L’éducation n’est pas seulement la transmission d’un savoir, mais celle de valeurs.

Nous contribuons à cette transmissions de valeurs : l’écoute, le respect, le respect de la différence, l’attention aux autres.

Ce sont des valeurs intérieures. Je le répète, nous ne faisons pas de l’action. Nous donnons la possibilité de parler, de se rassurer en constatant que ce que l’on pense, ce que l’on voit, d’autres en font aussi l’expérience et que l’on ne doit pas avoir peur de rompre son isolement. Nous aidons l’enfant à rompre ce sentiment d’isolement qu’il peut éventuellement ressentir devant les faits dont il est le témoin et en pouvant croire qu’il est le seul à le ressentir. Nous donnons la possibilité d’un échange entre l’adulte et l’enfant, dès la plus petite enfance avec les albums et plus tard avec les romans. Nous faisons en sorte que l’enfant puisse se dire « je ne suis pas seul, je ne suis pas seul à avoir cette peur, à ressentir ce sentiment, à vouloir agir ». Mais nous ne donnons pas nous-mêmes les pistes d’action. De plus nous proposons de prolonger la communauté qui se crée autour d’un livre avec cette autre forme de communauté qui peut s’instaurer sur un site internet. Nous travaillons beaucoup dans ce sens.

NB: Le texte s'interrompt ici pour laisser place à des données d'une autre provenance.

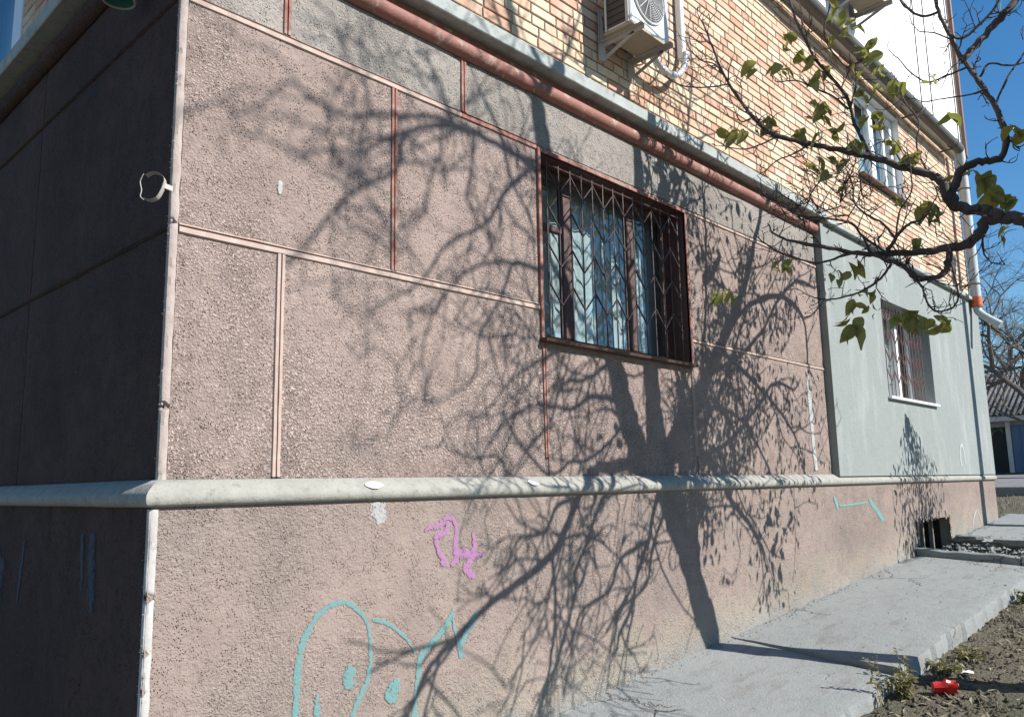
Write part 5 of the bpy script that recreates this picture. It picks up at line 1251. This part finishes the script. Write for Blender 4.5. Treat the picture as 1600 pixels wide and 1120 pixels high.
# young leafy sapling beyond the right edge, throwing the pointed leaf shadow by the basement opening
S = tag(empty('sapling', (10.0, -1.75, gz(10, -1.75)-.13)), 'slender leafy sapling just outside the picture that shades the basement opening', 'sapling')
m = MB(); bx, by, bz = 10.0, -1.75, gz(10, -1.75)-.14
m.tube(catmull([(bx, by, bz), (bx+.02, by, bz+1.2), (bx-.1, by, bz+2.3), (bx-.32, by, bz+3.2)], 5), [.018-.015*i/15 for i in range(16)], 6); m.build('stem', M['bark'], S, smooth=True)
m = MB(); rng = random.Random(44)
sv = Vector((.358, -.934, .754))
for i in range(1300):
    u = rng.random()**1.5          # 0 at bottom of the shadow, 1 at the tip
    wz = 1.0+u*1.68; half = (.72 if wz < 1.9 else .86*max(.05, (2.7-wz)/.8)**1.2)
    wx = 9.25-.36*max(0, (wz-1.9)/.8)+max(-1.3, min(1.3, rng.gauss(0, .6)))*half
    t = 1.85+rng.uniform(-.12, .12)
    p = Vector((wx, -.05, wz))+sv*t
    a = rng.uniform(0, 6.28); leaf_quad(m, p, rng.uniform(.08, .13), rng.uniform(.024, .042), (math.cos(a)*.5, math.sin(a)*.5, -.9), (math.cos(a+1), math.sin(a+1), .2), rng)
m.build('foliage', M['leaf'], S, normals=False)
# lamp pole beyond the right edge
m = MB(); px_, py_ = 12.0+.358*2.6, -.934*2.6; pz = gz(px_, py_)-.2
pp = empty('lamp_pole', (px_, py_, pz))
m.tube([(px_, py_, pz), (px_, py_, pz+2.2), (px_, py_, pz+2.25), (px_, py_, 7.4)], [.11, .105, .1, .085], 14); m.build('post', M['pipe_grey'], pp, smooth=True, auto=50)
m = MB(); m.tube([(px_, py_, 7.38), (px_+.3, py_-.5, 7.6)], .025, 8); m.build('arm', M['pipe_grey'], pp, smooth=True, auto=50)
m = MB(); m.box(px_+.2, px_+.42, py_-.85, py_-.45, 7.55, 7.66, .02); m.build('lamp_head', M['metal'], pp)
tag(pp, 'slim grey lamp pole just outside the picture, casting the upright shadow on the grey wall', 'pole')

# ------------------------------------------------------------------ beyond the house
m = MB()
def strip(m, x0, x1, y0, y1, lift):
    n = 12
    for i in range(n):
        a, b = x0+(x1-x0)*i/n, x0+(x1-x0)*(i+1)/n
        m.quad((a, y0, gz(a, -9)+.07-.13+lift), (b, y0, gz(b, -9)+.07-.13+lift), (b, y1, gz(b, -9)+.07-.13+lift), (a, y1, gz(a, -9)+.07-.13+lift))
strip(m, 18.5, 24.5, -60, 60, .03)
tag(m.build('road', M['asphalt'], None, normals=False), kind='structure')
m = MB(); m.box(18.2, 18.5, -60, 60, gz(18.3, 0)-.3, gz(18.3, 0)+.06, .02); tag(m.build('kerb', M['slab'], None), kind='structure')
SH = tag(empty('garage', (26, 2, 2.1)), 'low garage with grey corrugated roof and blue gate behind the trees', 'garage')
zb = 2.0
m = MB(); m.box(26.0, 31.0, -7, 9, zb, 3.68); m.build('wall', M['shed_wall'], SH)
m = MB(); m.box(25.97, 26.0, 2.58, 4.6, zb, 3.35); m.build('opening_shade_panel', M['shed_shade'], SH)  # flat near-black sheet, shade of the open garage put into its colour
gt = MB(); gt.box(25.95, 25.99, .4, 2.42, zb, 3.38); gt = gt.build('gate', M['gate_blue'], SH)
for y in (.6, 1.0, 1.4, 1.8, 2.2):
    m = MB(); m.box(25.93, 25.95, y, y+.03, zb, 3.38); m.build('rib', M['gate_blue'], gt)
m = MB(); m.box(25.92, 25.999, 2.44, 2.56, zb, 3.5); m.build('post', M['shed_white'], SH)
m = MB(); m.box(25.6, 25.9, -7.2, 9.2, 3.50, 3.66, .02); m.build('fascia', M['shed_white'], SH)
m = MB(); n = 640; x0, x1, z0, z1 = 25.55, 28.6, 3.68, 5.25
for i in range(n+1):
    y = -7.4+16.8*i/n; d = .035*math.cos(y*2*math.pi/.15)
    m.v += [(x0, y, z0+d), (x0, y, z0+d-.01), (x1, y, z1+d), (31.6, y, z0+d)]
for i in range(n):
    a = i*4; m.f += [(a, a+4, a+6, a+2), (a+2, a+6, a+7, a+3), (a+1, a+5, a+4, a)]
m.build('roof', M['slate'], SH, smooth=True, normals=False)

def bare_tree(x, y, h, r, seed, label, lean=(0, 0), depth=7, spread=.55):
    rg = random.Random(seed); z = gz(x, y)-.2
    R = tag(empty('bare_tree', (x, y, z)), label, 'tree', 'bare trees beyond the house'); tk = MB(); cr = MB()
    def grow(p, d, L, r, k):
        n = 3 if k < 2 else 4; pts = [p]; q = d
        for i in range(n):
            q = (q+Vector((rg.gauss(0, .14), rg.gauss(0, .14), rg.gauss(.03, .12)))).normalized(); pts.append(pts[-1]+q*L/n)
        (tk if k >= depth else cr).tube(pts, [r*(1-.35*i/n) for i in range(n+1)], 8 if k > 4 else (5 if k > 2 else 3), k >= depth)
        if k == 0: return
        for c in range(rg.choice((2, 3, 3)) if k > 1 else 3):
            e = (q+Vector((rg.gauss(0, spread), rg.gauss(0, spread), rg.gauss(.05, spread*.8)))).normalized()
            grow(pts[-1] if c < 2 else pts[rg.randint(1, n-1)], e, L*rg.uniform(.62, .9), r*rg.uniform(.5, .68), k-1)
    grow(Vector((x, y, z)), Vector((lean[0], lean[1], 1)).normalized(), h, r, depth)
    tk.build('trunk', M['bark_far'], R, smooth=True); cr.build('crown', M['bark_far'], R, normals=False)
bare_tree(23.5, .4, 2.0, .16, 3, 'bare twiggy tree whose branches hang over the garage gate', (0, .25), 8, .6)
bare_tree(29.5, .6, 2.5, .2, 8, 'bare tree with fine twigs just behind the garage roof', (0, .1), 8, .6)
bare_tree(34, 4.6, 2.7, .22, 5, 'tall bare tree standing far behind the garage next to the house corner', (0, -.1), 8, .6)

- Justement, quelle est votre position dans la polémique qui a agité le milieu de l’édition de jeunesse l’année dernière sur les romans d’adolescents où l’on serait fréquemment confronté à la mort, à l’angoisse etc. ?

C’est important en effet dans nos collections de romans.

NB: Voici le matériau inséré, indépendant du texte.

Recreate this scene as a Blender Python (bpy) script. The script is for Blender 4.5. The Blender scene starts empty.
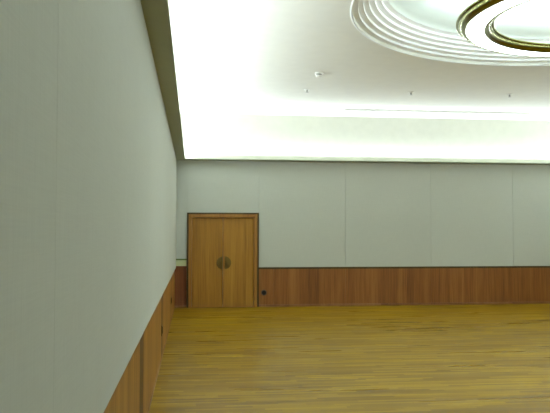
import bpy, bmesh, math, random
from mathutils import Matrix, Vector, Euler
random.seed(7)
scene = bpy.context.scene
COL = scene.collection
PI = math.pi

# ------------------------------------------------------------------ layout (metres)
CAM_Z = 1.88
XL, XR = -0.428, 11.556          # finished faces of the long walls
YB, YF = 17.94, -0.54            # back wall, wall behind the viewer
ZC = 4.95                        # ceiling
LEDGE_Z0, LEDGE_Z1, LEDGE_D = 3.742, 3.768, 0.215
FAB_Z = 1.010                    # lower edge of the fabric panelling
OX, OY = 5.54, 8.62             # centre of the ceiling recess
RO, RI, ZR = 3.45, 3.00, 5.30    # recess: outer radius, inner radius, height of its top step
RING_Z = 4.711                   # underside of the ring chandelier

# ------------------------------------------------------------------ helpers
def srgb(r, g, b):
    f = lambda c: (c/255/12.92) if c/255 <= .04045 else ((c/255+.055)/1.055)**2.4
    return (f(r), f(g), f(b), 1)

def new_mat(name):
    m = bpy.data.materials.new(name); m.use_nodes = True
    nt = m.node_tree
    return m, nt, nt.nodes['Principled BSDF']

def nd(nt, typ, **kw):
    n = nt.nodes.new(typ)
    for k, v in kw.items():
        if k in n.inputs.keys(): n.inputs[k].default_value = v
        else: setattr(n, k, v)
    return n

def math_node(nt, op, a, b=None, c=None):
    n = nt.nodes.new('ShaderNodeMath'); n.operation = op
    for i, v in enumerate((a, b, c)):
        if v is None: continue
        if isinstance(v, (int, float)): n.inputs[i].default_value = v
        else: nt.links.new(v, n.inputs[i])
    return n.outputs[0]

def ramp(nt, fac, stops):
    r = nt.nodes.new('ShaderNodeValToRGB')
    els = r.color_ramp.elements
    while len(els) < len(stops): els.new(.5)
    for e, (p, c) in zip(els, stops): e.position = p; e.color = c
    nt.links.new(fac, r.inputs[0])
    return r.outputs[0]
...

Beaucoup de parents qui avaient eu une pleine et entière confiance dans l’Ecole des Loisirs, à partir des albums, découvrent dans nos romans que nous nous mêlons d’histoires, de contextes qu’ils estiment très éloignés de la vie courante des adolescents. Nous estimons que les parents ont tort de croire que les adolescents sont éloignés de ces interrogations, qu’ils vivent à l’abri dans une bulle, qu’ils sont sauvegardés de tout. Au contraire, ils sont en première ligne. Avec beaucoup moins de possibilité de réagir que les adultes. Il leur faut prendre confiance dans ce nécessaire apprentissage qu’on ne leur évitera pas. Le parent essentiellement protecteur est un peu réducteur.